DOJ opens criminal investigation into Fed Chair for refusing to lower rates
The DOJ launched a criminal investigation into Federal Reserve Chair Jerome Powell over testimony to Congress. Powell called it retaliation for refusing to lower interest rates at Trump's request.
FBI searches Washington Post reporter's home
The FBI executed a search warrant at a Washington Post reporter's home, seizing her phone, laptops, and watch in a leak investigation. The Washington Post called it "highly unusual."
DOJ attempts to indict six Democratic lawmakers
Under Trump loyalist U.S. Attorney Jeanine Pirro, the DOJ sought to indict six Democratic lawmakers for a video reminding military service members of their duty to refuse illegal orders. A grand jury rejected the charges.
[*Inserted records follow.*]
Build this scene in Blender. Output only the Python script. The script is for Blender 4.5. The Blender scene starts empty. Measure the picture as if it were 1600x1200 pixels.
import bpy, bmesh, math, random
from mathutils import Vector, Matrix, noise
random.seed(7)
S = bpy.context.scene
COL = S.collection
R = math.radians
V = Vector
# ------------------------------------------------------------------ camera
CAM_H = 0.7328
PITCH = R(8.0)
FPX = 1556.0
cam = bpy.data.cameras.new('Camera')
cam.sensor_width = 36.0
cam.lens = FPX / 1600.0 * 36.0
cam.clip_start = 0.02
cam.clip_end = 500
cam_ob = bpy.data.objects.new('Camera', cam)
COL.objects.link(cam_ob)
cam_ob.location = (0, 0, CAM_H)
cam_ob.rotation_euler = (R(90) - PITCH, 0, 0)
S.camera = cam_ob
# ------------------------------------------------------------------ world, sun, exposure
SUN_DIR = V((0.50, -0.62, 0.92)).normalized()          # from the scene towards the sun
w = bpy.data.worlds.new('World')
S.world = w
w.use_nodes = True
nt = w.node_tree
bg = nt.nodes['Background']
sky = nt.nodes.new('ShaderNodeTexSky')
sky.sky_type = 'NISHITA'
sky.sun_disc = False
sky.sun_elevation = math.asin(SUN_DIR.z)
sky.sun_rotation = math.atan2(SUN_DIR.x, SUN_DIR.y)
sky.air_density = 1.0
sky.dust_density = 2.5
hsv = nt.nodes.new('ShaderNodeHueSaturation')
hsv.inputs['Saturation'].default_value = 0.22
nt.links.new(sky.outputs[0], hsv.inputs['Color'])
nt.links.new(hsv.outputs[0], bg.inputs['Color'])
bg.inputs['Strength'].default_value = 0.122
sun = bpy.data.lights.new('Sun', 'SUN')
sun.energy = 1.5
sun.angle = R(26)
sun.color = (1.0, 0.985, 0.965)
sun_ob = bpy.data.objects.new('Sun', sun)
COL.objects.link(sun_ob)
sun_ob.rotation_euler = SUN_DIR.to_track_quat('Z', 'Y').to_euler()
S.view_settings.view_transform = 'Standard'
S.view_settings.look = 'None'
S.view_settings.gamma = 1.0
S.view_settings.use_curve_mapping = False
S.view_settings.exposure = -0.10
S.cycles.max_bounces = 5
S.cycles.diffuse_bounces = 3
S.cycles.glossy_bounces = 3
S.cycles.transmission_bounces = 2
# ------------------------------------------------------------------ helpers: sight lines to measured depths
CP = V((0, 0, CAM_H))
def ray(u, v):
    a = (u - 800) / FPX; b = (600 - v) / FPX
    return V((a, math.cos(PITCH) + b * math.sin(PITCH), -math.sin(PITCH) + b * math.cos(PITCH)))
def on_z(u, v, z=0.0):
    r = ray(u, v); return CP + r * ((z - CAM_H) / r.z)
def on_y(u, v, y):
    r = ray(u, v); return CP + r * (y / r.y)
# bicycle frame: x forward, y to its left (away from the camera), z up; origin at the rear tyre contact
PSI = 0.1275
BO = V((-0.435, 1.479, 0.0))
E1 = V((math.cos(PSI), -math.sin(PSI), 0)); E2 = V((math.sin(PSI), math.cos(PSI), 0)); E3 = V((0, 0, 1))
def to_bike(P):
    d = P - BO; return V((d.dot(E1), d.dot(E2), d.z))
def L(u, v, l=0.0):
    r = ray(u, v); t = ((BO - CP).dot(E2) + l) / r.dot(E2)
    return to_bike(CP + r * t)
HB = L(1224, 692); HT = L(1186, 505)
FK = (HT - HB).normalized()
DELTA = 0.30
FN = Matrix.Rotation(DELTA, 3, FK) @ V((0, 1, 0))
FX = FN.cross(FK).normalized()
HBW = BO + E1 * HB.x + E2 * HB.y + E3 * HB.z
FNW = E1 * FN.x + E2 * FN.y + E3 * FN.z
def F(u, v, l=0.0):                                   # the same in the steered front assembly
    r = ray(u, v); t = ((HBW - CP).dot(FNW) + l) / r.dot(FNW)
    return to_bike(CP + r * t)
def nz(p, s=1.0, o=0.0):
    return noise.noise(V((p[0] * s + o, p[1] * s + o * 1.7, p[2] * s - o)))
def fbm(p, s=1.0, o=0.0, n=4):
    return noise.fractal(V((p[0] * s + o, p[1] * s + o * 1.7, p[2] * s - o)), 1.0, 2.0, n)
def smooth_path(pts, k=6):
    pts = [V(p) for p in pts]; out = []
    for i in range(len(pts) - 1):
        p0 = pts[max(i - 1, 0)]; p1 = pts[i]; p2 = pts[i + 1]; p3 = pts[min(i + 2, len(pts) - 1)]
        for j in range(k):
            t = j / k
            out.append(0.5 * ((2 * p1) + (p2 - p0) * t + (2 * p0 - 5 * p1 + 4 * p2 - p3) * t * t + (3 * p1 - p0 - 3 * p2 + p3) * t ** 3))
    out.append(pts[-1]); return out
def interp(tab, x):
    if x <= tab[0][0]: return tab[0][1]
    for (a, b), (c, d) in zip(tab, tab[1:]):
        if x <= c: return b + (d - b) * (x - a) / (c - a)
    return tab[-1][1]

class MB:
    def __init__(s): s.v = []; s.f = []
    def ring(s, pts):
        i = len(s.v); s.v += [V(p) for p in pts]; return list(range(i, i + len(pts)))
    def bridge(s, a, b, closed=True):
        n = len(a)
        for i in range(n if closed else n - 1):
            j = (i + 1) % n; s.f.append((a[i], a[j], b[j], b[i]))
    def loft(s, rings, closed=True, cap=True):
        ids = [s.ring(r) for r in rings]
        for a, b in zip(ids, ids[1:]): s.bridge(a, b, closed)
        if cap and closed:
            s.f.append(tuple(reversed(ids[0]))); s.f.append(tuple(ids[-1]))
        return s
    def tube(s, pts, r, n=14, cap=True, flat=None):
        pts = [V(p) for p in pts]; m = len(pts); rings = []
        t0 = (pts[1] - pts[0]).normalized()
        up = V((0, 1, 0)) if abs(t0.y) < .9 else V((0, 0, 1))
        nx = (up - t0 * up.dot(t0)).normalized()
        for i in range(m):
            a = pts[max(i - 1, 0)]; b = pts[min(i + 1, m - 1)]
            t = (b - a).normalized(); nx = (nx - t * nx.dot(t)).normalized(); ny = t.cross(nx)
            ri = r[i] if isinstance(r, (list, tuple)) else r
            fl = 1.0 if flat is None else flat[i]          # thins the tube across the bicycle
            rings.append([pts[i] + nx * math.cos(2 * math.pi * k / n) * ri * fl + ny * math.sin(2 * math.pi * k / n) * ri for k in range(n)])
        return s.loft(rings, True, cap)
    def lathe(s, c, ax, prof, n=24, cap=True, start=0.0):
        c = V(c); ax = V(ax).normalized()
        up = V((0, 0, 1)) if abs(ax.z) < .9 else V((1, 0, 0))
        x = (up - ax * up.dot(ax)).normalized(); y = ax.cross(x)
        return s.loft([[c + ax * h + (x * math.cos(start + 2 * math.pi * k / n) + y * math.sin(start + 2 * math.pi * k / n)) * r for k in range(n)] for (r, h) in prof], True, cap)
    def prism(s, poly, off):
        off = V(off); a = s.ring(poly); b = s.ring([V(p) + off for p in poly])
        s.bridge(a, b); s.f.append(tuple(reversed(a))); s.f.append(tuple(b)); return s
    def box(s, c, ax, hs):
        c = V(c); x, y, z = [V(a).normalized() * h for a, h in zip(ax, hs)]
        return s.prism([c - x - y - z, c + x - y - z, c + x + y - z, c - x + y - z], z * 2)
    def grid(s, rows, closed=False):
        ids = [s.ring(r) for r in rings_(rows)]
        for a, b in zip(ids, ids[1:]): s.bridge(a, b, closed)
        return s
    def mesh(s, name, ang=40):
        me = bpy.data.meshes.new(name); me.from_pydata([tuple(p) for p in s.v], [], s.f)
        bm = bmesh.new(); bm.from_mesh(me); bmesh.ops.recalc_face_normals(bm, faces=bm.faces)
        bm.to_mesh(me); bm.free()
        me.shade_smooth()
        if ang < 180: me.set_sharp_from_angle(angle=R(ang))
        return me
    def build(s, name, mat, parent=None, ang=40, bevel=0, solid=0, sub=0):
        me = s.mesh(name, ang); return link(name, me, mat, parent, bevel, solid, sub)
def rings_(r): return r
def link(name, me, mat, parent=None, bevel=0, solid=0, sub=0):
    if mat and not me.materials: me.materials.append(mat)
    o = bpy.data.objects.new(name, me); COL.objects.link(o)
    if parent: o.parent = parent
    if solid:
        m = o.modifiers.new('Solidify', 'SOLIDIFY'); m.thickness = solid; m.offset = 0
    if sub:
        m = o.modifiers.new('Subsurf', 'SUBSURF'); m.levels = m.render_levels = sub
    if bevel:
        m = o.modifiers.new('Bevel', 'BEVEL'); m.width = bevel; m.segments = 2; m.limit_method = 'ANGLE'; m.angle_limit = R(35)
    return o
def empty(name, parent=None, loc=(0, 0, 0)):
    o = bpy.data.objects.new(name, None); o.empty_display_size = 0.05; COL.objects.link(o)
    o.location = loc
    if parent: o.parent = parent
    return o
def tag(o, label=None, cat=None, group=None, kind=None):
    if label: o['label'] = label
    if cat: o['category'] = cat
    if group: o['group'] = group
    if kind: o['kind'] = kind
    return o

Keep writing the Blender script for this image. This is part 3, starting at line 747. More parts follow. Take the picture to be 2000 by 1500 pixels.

The contrast is the point. The DOJ that cannot find "credible evidence" in 5,300 files flagging the president had no trouble investigating a Fed chair, searching a reporter's home, and attempting to indict members of Congress for a YouTube video. The institution is not passive. It is selectively aggressive.
The Long History They Are Protecting
Trump's connection to Epstein is not new information. The archive tracks it across decades. What has changed is that the people responsible for investigating it now work for Trump.
Trump uses Epstein's island to attack Clinton at CPAC
At CPAC, Trump called Epstein's island a "cesspool" to attack Bill Clinton — while obscuring his own 15-year friendship with Epstein. This was the playbook from the start: Epstein as a weapon against Democrats, never a mirror.
"I was not a fan of his, that I can tell you."
After Epstein's arrest on sex trafficking charges, Trump suddenly claimed a "falling out" 15 years ago. He did not explain why he had called Epstein "a terrific guy" who "likes beautiful women as much as I do, and many of them are on the younger side" in a 2002 New York Magazine interview.
After Epstein's death: Trump retweets Clinton conspiracy theory
Hours after Epstein died in a Manhattan jail cell, Trump retweeted a conspiracy theory linking the Clintons to the death. At the time, Trump controlled the DOJ and the federal Bureau of Prisons where Epstein died.
"I just wish her well, frankly."
Asked about Maxwell's arrest for sex trafficking minors, Trump said: "I just wish her well, frankly. I've met her numerous times over the years."
Obscene gesture at worker who asked about Epstein
During a visit to a Ford plant, Trump was captured on video raising his middle finger toward a factory worker who criticized his handling of the Epstein files.
What This Adds Up To
There is a phrase in law for when someone's defense attorney simultaneously serves as the prosecutor investigating them. It is called a conflict of interest, and it is normally disqualifying.
Todd Blanche defended Trump in court. Then Trump made him Deputy Attorney General. Then Blanche met privately with Maxwell. Then Maxwell got a prison downgrade. Then Blanche oversaw a file release that exposed victims and protected abusers. Then Blanche declared it "not a crime to party with Mr. Epstein." Then Blanche declared the review "over."
At no point in this sequence did Blanche act as an independent law enforcement officer. At every point, his actions were consistent with his prior role: defending Donald Trump.
The Epstein Files Transparency Act passed 427–1 in the House and by unanimous consent in the Senate. It is as close to a universal mandate as Congress produces. The DOJ's response has been to release half the files, expose the victims, protect the abusers, dismiss the evidence, declare the review finished, and retaliate against the lawmakers who wrote the law.
The question is not whether Trump's DOJ and FBI are operating in the president's interest rather than the public's. The question is what they are still hiding in the other 3 million pages.